Words crack in talking of such things. Because of the incarnation the heavenly hub of contemplation draws mortals into God’s praise and service through, with and in Jesus Christ. Heaven is the depth of earth seen by faith so that our prayer is always allied to the powerful hub of contemplation we celebrate on All Saints Feast. It’s power is captured by Paul in his second letter to Corinth: ‘All of us, with unveiled faces, seeing the glory of the Lord as though reflected in a mirror, are being transformed into the same image from one degree of glory to another; for this comes from the Lord, the Spirit.’ (2 Corinthians 3:18)
Contemplation leads to change, to transformation, from the image into the likeness of God, ‘from one degree of glory to another’. Today we are reminded of the thousands beyond this world who possess such likeness and glory and the unclouded vision of God.
They are, to enter our second consideration, in communion with us, spokes carrying an overflow of energy from that hub of the contemplation of God to get the world moving heavenwards. ‘You have knit together your elect’ All Saints Collect says, ‘in one communion and fellowship in the mystical body of your Son Christ our Lord’.
Just as the power and direction of a bicycle flows to the wheels through spokes so the power and direction of the Holy Spirit energises the world through the communion of saints in heaven and on earth. ‘Therefore with angels and archangels and all the company of heaven we proclaim God’s great and glorious name’. Our contemplation, like that of the saints above, is never on our own. Paul asks in Ephesians that we may ‘have power to comprehend, with all the saints, what is the breadth and length and height and depth… of … the fullness of God’ (Ephesians 3:18-19). In other words we only see God fully together with others.
‘A heaven of souls without Christ would not be heaven’ Austin Farrer writes. ‘Could we not say the same about a heaven of Christ without souls? Christ is not only God in man, he is God in mankind; God in one man isolated from all others would not even be God in man, for a man in isolation is not a human possibility’.
All Saints Festival is a feast of humanity put into its right mind. Against the individualism of the age the Church presents this unvarying challenge: in the last resort there are but two options, to have God in communion with the saints or to have nothing but yourself.
It’s a troubling thought, isn’t it, that we will need to shelve judgmental thinking to take our place with the Saints. That great Christian thinker Thomas Merton puts this reality of heavenly communion in a hopeful way writing: ‘The saints are glad to be saints, not because their sanctity makes them admirable to others, but because the gift of sainthood makes it possible for them to admire everybody else’.
Contemplation, communion then thirdly change. If the hub of Christianity is contemplation, its spokes are the communion of saints. Through the corporate prayer of saints in heaven and on earth the power and direction of Christ’s Spirit moves wheels - in us, around us, energising, changing the cosmos.
All Saints Feast is a day of obligation for attendance at the Eucharist because it is in worship we best learn from and find transformation from engaging with the adoration of heaven.
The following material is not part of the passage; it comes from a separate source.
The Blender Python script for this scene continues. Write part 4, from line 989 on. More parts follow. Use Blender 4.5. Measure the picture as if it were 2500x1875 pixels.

As we look to the Lord in this action of taking, blessing, breaking and sharing our lives are taken, blessed and transformed.
The eucharist like a bicycle draws power and direction from the hub of Christ’s contemplation of the Father. This energy of adoration is conveyed by the spokes of a fellowship meal. It’s consequence is the transformation not just of worshippers offering ‘ourselves, our souls and bodies’. What we are about at All Saints Mass, or at any Mass, is changing the world, looking as written in Revelation 11:15b for ‘the kingdom of the world [to] become the kingdom of our Lord and of his Christ’.
This morning as we contemplate God in communion with the saints we are changed - and so is the world weighing on each of our hearts. In pleading this memorial sacrifice of Christ’s death and resurrection we are lifted into the heavenly hub of adoration, in communion with the Church in paradise and on earth, to effect the consecration of all that is to God’s praise and service.
I end with the last paragraph of a sermon on heaven by Austin Farrer: ‘There light spills evermore from the fountain of light; it fills the creatures of God with God as much as they will contain, and yet enlarges their heart and vision to contain the more. There it is all one to serve and to pray, for God invisible is visibly portrayed in the action he inspires. There the flame of deity burns in the candle of mankind, Jesus Christ; and all the saints, united with him, extend his person, diversify his operation, and catch the running fire. That is the Church, the Israel of God, of which we only exist by being the colonies and outposts, far removed and fitfully aware; yet able by faith to annihilate both time and distance, and offer with them the only pleasing sacrifice to God Almighty, Father, Son and Holy Spirit; to him ascribing, as is most justly due, all might, dominion, majesty and power, henceforth and for ever. Amen.’